--- START ---

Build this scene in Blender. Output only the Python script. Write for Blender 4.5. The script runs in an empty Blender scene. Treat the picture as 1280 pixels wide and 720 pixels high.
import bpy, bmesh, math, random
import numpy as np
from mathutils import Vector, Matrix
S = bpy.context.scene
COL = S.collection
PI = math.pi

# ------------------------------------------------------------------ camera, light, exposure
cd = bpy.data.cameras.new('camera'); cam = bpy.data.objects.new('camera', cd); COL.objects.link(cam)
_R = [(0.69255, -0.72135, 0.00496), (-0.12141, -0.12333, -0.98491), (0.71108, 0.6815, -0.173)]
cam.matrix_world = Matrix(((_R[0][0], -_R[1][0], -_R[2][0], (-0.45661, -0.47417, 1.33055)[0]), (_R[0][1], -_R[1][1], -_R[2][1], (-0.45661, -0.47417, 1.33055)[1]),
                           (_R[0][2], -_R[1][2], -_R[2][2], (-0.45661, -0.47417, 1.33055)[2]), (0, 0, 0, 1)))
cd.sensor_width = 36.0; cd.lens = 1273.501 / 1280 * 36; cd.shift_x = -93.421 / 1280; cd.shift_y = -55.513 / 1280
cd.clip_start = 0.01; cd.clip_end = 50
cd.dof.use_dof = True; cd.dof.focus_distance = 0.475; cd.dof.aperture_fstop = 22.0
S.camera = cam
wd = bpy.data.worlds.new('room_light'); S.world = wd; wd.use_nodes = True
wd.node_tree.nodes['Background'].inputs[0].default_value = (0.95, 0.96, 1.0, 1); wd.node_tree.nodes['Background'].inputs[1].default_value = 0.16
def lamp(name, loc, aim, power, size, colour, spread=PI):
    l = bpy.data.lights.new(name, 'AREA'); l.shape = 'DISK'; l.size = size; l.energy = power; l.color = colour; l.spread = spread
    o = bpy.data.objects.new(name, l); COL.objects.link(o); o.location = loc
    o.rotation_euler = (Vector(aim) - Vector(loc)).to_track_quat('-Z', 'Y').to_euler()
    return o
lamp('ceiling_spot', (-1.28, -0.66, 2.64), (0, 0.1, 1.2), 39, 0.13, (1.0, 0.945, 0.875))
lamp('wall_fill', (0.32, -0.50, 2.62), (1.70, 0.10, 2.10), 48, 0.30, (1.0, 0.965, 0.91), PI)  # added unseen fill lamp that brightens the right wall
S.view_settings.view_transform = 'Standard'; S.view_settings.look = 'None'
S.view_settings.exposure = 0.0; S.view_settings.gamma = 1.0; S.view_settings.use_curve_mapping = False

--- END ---

**Exercise directions**
In this exercise, copy only the lines from the opening line of the material through the line where "PI = math.pi" appears.

**Exercise answer**
Build this scene in Blender. Output only the Python script. Write for Blender 4.5. The script runs in an empty Blender scene. Treat the picture as 1280 pixels wide and 720 pixels high.
import bpy, bmesh, math, random
import numpy as np
from mathutils import Vector, Matrix
S = bpy.context.scene
COL = S.collection
PI = math.pi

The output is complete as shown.